Here's one way Canada and the U.S. have seriously diverged.

There’s a heated debate among the experts these days on just how healthy Canada’s job market really is.

The glass-half-full crowd see strong job growth and a falling unemployment rate. The glass-half-empty crowd see the quality of jobs on the decline, and a growing reliance on part-time and precarious work.

Well here’s a point for the glass-half-full crowd: By one major measure, Canada’s job market has never been better. The share of working-age Canadians with a job hit its highest level ever in the first quarter of this year.

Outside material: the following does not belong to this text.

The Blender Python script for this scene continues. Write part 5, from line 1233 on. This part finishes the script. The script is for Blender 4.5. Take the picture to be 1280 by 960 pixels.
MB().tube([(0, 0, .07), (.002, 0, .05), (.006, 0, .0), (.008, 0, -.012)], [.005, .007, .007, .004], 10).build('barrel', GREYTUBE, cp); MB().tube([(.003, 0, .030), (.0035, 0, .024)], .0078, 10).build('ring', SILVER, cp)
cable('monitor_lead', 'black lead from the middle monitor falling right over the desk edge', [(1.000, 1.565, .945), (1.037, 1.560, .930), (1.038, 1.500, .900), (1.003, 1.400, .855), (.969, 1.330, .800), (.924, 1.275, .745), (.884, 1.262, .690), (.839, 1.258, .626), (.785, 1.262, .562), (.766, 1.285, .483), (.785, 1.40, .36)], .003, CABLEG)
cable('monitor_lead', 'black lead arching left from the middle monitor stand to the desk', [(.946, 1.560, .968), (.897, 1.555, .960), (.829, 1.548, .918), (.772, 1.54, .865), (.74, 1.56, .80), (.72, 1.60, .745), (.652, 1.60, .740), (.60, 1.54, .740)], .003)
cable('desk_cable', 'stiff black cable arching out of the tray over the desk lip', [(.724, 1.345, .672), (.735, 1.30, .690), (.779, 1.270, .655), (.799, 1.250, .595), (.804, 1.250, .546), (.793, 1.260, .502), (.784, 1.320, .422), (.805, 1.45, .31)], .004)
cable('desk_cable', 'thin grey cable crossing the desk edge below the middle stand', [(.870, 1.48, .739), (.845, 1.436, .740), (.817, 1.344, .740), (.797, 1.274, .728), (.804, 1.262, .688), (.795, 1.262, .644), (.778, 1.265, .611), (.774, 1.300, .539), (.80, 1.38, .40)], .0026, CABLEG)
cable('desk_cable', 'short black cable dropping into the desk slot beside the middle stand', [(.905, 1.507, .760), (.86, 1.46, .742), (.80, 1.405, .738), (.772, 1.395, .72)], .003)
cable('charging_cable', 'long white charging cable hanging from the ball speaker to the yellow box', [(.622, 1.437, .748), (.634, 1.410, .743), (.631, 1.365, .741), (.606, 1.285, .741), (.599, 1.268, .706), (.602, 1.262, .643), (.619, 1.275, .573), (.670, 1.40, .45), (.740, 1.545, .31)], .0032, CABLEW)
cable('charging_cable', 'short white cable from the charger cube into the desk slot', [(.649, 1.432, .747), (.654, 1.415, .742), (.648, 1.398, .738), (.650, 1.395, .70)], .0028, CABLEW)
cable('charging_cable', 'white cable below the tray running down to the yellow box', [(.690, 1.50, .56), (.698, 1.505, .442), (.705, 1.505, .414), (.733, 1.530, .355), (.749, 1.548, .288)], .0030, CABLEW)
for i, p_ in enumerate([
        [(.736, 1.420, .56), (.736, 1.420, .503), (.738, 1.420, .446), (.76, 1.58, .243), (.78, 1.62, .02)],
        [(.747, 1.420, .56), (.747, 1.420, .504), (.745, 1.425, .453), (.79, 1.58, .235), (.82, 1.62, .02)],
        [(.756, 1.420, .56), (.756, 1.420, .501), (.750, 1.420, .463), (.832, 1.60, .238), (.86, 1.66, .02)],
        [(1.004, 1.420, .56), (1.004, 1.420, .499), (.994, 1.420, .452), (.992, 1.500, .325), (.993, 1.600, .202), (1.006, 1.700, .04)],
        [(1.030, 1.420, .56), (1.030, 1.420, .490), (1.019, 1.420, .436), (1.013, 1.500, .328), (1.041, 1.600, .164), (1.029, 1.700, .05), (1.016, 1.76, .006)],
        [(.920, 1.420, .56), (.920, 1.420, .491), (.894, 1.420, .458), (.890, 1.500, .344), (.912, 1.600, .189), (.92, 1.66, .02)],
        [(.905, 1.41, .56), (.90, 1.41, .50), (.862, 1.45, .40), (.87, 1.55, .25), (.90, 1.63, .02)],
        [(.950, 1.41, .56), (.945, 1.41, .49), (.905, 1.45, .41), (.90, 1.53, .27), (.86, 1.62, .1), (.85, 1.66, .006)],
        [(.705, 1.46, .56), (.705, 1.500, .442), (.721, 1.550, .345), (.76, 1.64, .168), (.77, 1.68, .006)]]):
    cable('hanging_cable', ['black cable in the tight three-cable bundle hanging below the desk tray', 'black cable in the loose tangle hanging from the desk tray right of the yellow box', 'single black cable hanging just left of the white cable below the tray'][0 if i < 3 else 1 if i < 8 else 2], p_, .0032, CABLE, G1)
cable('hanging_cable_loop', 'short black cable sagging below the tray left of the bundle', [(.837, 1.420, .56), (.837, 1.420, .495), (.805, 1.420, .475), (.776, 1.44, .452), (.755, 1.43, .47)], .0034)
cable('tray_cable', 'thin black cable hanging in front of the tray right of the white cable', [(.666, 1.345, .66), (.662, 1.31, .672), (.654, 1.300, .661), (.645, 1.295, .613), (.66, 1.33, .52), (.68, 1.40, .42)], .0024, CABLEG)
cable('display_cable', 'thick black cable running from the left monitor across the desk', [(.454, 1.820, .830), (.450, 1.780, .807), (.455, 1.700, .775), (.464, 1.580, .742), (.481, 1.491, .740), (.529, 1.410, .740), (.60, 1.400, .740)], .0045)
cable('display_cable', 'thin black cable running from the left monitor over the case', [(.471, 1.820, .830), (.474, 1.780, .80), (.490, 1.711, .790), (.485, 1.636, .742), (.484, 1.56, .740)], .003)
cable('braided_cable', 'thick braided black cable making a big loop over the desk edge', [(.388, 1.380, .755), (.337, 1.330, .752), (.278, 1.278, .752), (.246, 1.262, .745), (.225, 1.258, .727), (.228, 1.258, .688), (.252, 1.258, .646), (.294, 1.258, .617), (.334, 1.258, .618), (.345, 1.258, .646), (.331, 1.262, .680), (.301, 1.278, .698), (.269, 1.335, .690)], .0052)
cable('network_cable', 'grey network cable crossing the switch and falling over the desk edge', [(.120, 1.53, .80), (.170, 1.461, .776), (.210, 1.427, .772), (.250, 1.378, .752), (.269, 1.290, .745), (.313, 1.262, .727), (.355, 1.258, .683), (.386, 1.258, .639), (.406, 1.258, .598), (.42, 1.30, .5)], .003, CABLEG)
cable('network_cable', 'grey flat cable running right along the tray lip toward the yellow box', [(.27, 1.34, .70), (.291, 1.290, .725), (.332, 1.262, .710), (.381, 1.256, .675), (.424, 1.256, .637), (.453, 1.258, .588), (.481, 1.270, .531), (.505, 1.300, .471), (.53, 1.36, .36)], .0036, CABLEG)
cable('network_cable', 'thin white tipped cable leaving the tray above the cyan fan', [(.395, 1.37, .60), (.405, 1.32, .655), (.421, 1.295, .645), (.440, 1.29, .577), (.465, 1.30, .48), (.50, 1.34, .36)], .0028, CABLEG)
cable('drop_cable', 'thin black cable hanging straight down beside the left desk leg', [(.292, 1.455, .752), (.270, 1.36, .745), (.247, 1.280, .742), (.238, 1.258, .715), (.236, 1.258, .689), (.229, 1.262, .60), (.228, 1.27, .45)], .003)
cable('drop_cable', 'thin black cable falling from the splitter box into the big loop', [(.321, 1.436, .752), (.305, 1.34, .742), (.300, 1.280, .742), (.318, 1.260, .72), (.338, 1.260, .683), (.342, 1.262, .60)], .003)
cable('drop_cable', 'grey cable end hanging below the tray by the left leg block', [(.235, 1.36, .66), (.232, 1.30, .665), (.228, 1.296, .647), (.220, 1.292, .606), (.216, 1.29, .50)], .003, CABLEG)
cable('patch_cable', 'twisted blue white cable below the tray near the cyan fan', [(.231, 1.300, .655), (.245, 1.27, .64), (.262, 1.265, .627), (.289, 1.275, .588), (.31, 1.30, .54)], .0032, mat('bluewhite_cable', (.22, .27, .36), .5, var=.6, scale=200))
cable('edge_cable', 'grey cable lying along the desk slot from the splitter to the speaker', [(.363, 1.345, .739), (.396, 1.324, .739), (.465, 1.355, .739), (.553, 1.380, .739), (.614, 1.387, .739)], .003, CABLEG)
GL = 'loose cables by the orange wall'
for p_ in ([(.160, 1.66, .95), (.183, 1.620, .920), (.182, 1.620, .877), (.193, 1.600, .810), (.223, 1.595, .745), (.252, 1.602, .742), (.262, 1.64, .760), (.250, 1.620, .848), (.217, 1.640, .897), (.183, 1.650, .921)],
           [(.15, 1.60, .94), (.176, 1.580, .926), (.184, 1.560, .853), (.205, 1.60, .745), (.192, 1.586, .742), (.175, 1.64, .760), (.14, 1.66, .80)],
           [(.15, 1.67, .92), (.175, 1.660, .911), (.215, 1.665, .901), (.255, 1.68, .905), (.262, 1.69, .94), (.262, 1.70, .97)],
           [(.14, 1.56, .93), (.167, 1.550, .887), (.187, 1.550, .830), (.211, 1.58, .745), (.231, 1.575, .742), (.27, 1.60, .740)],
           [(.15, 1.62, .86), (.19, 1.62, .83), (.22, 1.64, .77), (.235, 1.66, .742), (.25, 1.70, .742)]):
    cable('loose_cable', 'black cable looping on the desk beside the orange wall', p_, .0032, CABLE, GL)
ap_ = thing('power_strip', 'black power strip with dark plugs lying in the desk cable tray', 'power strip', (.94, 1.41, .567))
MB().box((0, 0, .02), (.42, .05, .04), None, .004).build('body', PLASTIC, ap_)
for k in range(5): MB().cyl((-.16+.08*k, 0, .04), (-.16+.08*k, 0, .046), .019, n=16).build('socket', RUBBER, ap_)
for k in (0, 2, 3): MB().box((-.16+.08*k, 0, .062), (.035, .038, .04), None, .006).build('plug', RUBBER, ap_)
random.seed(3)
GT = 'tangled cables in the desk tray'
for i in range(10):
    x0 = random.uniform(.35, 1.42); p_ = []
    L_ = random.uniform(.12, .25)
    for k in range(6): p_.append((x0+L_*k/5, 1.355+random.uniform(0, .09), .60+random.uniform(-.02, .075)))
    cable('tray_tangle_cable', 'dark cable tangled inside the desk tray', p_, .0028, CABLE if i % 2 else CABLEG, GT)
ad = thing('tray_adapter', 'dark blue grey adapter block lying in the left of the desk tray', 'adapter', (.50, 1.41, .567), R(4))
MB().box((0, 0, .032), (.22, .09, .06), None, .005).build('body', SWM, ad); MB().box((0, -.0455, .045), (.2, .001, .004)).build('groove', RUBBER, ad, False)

The labour force participation rate, as it’s known, for people aged 15 to 64 hit a peak of 78.6 per cent in March, the highest level in records going back to 1976.

Bank of Montreal chief economist Doug Porter, who flagged the data this week in a client note, noted that for Canada as a whole, the participation rate is falling.

"But this decline entirely represents the aging of the population — we have many more people now above 65 years old," Porter wrote. Looking only at the working-age population, the participation rate has been rising.

Porter also noted that this is one way the U.S. and Canada have diverged in recent years.

The U.S. saw a sharp decline in its working-age participation rate following the Great Recession of 2008-09. It dropped from levels around 77 per cent to around 72 per cent, the lowest levels since the early 1980s. Although there has been some bounce-back in recent years, the U.S. lags Canada by a wide margin.

At 4.1 per cent, the U.S.’s unemployment rate is lower than Canada’s 6.5-per-cent rate. But much of that is due to discouraged workers, who left the workforce during and after the recession.

No similar trend seems to have happened in Canada, Porter says.

“There just is no big group of potential workers sitting on the sidelines in Canada; arguably there is south of the border,” he wrote.